++++ Source excerpt
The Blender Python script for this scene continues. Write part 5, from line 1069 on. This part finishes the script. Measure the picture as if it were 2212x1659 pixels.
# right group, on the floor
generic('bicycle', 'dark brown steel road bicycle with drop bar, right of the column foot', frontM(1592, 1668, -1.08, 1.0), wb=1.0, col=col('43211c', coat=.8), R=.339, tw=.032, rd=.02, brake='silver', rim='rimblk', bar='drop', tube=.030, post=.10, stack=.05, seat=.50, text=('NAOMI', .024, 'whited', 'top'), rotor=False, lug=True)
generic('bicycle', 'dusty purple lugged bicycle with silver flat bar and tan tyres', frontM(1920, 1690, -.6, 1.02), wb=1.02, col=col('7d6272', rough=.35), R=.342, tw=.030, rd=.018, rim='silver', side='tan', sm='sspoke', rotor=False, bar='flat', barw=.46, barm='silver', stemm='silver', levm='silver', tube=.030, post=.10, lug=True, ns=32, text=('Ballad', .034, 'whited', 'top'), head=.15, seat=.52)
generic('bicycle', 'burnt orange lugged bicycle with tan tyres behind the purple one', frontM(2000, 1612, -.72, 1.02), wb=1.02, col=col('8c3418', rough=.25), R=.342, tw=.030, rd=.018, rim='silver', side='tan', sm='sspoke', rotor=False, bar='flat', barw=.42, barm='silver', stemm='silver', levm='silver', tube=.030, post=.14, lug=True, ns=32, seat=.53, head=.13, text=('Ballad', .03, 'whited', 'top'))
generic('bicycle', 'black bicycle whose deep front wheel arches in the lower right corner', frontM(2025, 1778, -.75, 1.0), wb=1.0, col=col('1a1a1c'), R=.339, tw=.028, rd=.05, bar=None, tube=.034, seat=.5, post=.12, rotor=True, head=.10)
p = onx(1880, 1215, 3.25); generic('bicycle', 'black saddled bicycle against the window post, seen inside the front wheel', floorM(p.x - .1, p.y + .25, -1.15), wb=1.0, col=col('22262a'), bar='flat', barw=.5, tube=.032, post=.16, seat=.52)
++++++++
Set task: Retype the listing above in full, with no alterations.

Task result:
The Blender Python script for this scene continues. Write part 5, from line 1069 on. This part finishes the script. Measure the picture as if it were 2212x1659 pixels.
# right group, on the floor
generic('bicycle', 'dark brown steel road bicycle with drop bar, right of the column foot', frontM(1592, 1668, -1.08, 1.0), wb=1.0, col=col('43211c', coat=.8), R=.339, tw=.032, rd=.02, brake='silver', rim='rimblk', bar='drop', tube=.030, post=.10, stack=.05, seat=.50, text=('NAOMI', .024, 'whited', 'top'), rotor=False, lug=True)
generic('bicycle', 'dusty purple lugged bicycle with silver flat bar and tan tyres', frontM(1920, 1690, -.6, 1.02), wb=1.02, col=col('7d6272', rough=.35), R=.342, tw=.030, rd=.018, rim='silver', side='tan', sm='sspoke', rotor=False, bar='flat', barw=.46, barm='silver', stemm='silver', levm='silver', tube=.030, post=.10, lug=True, ns=32, text=('Ballad', .034, 'whited', 'top'), head=.15, seat=.52)
generic('bicycle', 'burnt orange lugged bicycle with tan tyres behind the purple one', frontM(2000, 1612, -.72, 1.02), wb=1.02, col=col('8c3418', rough=.25), R=.342, tw=.030, rd=.018, rim='silver', side='tan', sm='sspoke', rotor=False, bar='flat', barw=.42, barm='silver', stemm='silver', levm='silver', tube=.030, post=.14, lug=True, ns=32, seat=.53, head=.13, text=('Ballad', .03, 'whited', 'top'))
generic('bicycle', 'black bicycle whose deep front wheel arches in the lower right corner', frontM(2025, 1778, -.75, 1.0), wb=1.0, col=col('1a1a1c'), R=.339, tw=.028, rd=.05, bar=None, tube=.034, seat=.5, post=.12, rotor=True, head=.10)
p = onx(1880, 1215, 3.25); generic('bicycle', 'black saddled bicycle against the window post, seen inside the front wheel', floorM(p.x - .1, p.y + .25, -1.15), wb=1.0, col=col('22262a'), bar='flat', barw=.5, tube=.032, post=.16, seat=.52)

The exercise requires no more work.